Most exciting, though, is the see-sawing footage of past and present, or, in Page’s case, present and past.

The Edge stands in a grotty kitchen and plays a cassette tape of the first guitar tracks from “Where the Streets Have No Name” (though who can believe him when he says, “I have no idea what’s on these tapes” before popping it in?), and 30 seconds later, we’re transported to the song being performed on the last U2 tour, in front of a stadium full of fist-thrusting fans.

Page, who looks happier than he ever did in Led Zeppelin, humorously plays air guitar – yes, even Jimmy Page plays air guitar – to some of his favorite old blues records, before the film cuts to Zep onstage in their heyday, Page’s dark mop of hair concealing his face as his hands actually blur from his swift movement.

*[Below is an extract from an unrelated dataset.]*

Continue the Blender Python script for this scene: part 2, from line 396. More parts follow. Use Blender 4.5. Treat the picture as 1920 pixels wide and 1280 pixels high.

And, White Stripes fans will surely be amused at some footage of Jack and Meg White playing for the stately older gentlemen at the Chelsea Pension Home. At least they kept it acoustic, with Meg playing with brushes, before cutting to the Stripes live onstage, raw and screaming. That might have given a few of the poor guys a heart attack.

“It Might Get Loud” is necessary viewing for any music fan – especially those who like to dive beneath the surface a bit and actually care how The Edge constructed the monster riff from “Get On Your Boots” (not so massive when you hear it without his layering of effects).

But it’s a scene in which Page rips out the intro to “Whole Lotta Love” for the guys that epitomizes everything: as Page plays, White moves his guitar off his lap, almost as if it isn’t worthy of being in the same room with such greatness and The Edge stands up and walks over for a closer view, studying Page’s fingering like a kid watching his first instructional guitar video.

It is a moment of deserved reverence in a movie that celebrates the instrument that is the connective tissue in music.

“It Might Get Loud” is currently playing at Westhampton.